Ma qui, a ben vedere, ci troviamo più in una commedia sociale dolceamara, tra lo sguardo umanista di Ken Loach (lo sceneggiatore Boris Frumin, ormai abituale collaboratore del regista Koguashvili, è un po’ il suo Paul Laverty) e l’umorismo straniante di Aki Kaurismäki, mentre assistiamo al viaggio di Kakhi da Tbilisi a Brooklyn per far visita a Soso, trovando ospitalità nello stesso pensionato dove abitano altri immigrati dall’ex URSS, e scoprendo che forse il suo passato da campione olimpionico sul ring potrebbe rivelarsi inaspettatamente utile.

Anche questi possibili riferimenti cinematografici però non esauriscono l’esperienza di Brighton 4th, somigliando questo prima di tutto a sé stesso, o meglio al quartiere da cui prende il titolo e che è il vero protagonista della vicenda. Ce lo descrive bene lo stesso Koguashvili: «Brighton Beach è un quartiere di Brooklyn abitato principalmente dagli immigrati dell’ex URSS. È un posto dove si può facilmente sopravvivere senza parlare inglese poiché i messaggi nella zona sono principalmente in russo e nelle strade si parla più comunemente russo, georgiano o armeno che inglese».

Ed è «spesso la prima tappa in America per le persone che sono appena arrivate dal mondo post-sovietico. È un luogo in cui si abituano ad essere immigrati, dove fanno i primi passi nella “vera America” di New York.
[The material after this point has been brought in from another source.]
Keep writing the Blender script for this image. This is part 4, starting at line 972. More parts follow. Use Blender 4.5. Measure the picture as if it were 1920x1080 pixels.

Per molti, l’America – la terra delle opportunità – inizia a Brighton Beach e finisce a Brighton Beach, perché non possono lasciare questo posto». In effetti sembra quasi di non lasciare mai la Georgia della prima parte di film, anche perché lo stesso nitore mesto, di una quotidianità gravata dal cielo grigio della precarietà economica, si mantiene nella fotografia di Phedon Papamichael (BAFTA con Ford v Ferrari e Nebraska, candidato all’Oscar per quest’ultimo e Il processo ai Chicago 7).

Così per le musiche che attraversano Brighton 4th come un lamento lirico e malinconico, legato a un’identità sospesa tra una terra lasciata indietro e un’altra che non ti ha mai accolto davvero. Ma è anche il canto di una comunità che malgrado tutto si scopre e lascia scoprire solidale, nello sguardo apertamente corale del cineasta (il cui cast annovera molti attori non professionisti e residenti del posto). Allargandosi dalla taciturna e pacata umanità di Kakhi (ben restituita da Levan Tediashvili, realmente campione di Wrestling alle Olimpiadi nel 1972 e nel 1976) all’intero microcosmo di donne e uomini, vecchi e giovani, genitori e figli, capace di testimoniarci senza clamori la dignità e la forza che lo tengono vivo.